I can only share how I go about forging Art into my maps. I would never tell you what steps you should follow, because I believe everyone works a little differently.

I begin by playing around with blocks of various kinds, trying to achieve the right combination of skins to form some type of structural Architecture that I can spread through out the map.

Once I get the idea of what I want the Architecture to look like, I then go about creating the necessary Geometry for the map size and Game Play I want. I do this while implementing the Architectural Theme through out. It is during this phase I learn if I have enough blocks, what kinds of trade offs I must endure, and if the Architecture remains fully unified through out.

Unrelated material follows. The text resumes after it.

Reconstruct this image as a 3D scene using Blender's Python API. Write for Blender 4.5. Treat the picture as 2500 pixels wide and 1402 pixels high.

After this, I optimize the structures, looking for replacement blocks, or eliminate blocks, to maintain split screen performance. And while this may seem like a minor issue, it is critical in how the final Architecture will turn out.

Eventually I have a map that I try out and see if it plays well and is well received for a variety of reasons.

Summary

Aesthetics is far more than Art, and is the wrong word to use when discussing the quality of a map’s Art or Architectural theme.

To achieve quality Art on your map, you need to have some artistic talent and you need to have an eye for what people will enjoy looking at.

To achieve unified Architecture through out your map, you simply need to be disciplined never to interrupt the Architectural theme.

It is my opinion that anyone can create any Geometry, but it is the Art behind the Architecture that is the real burden on the forger.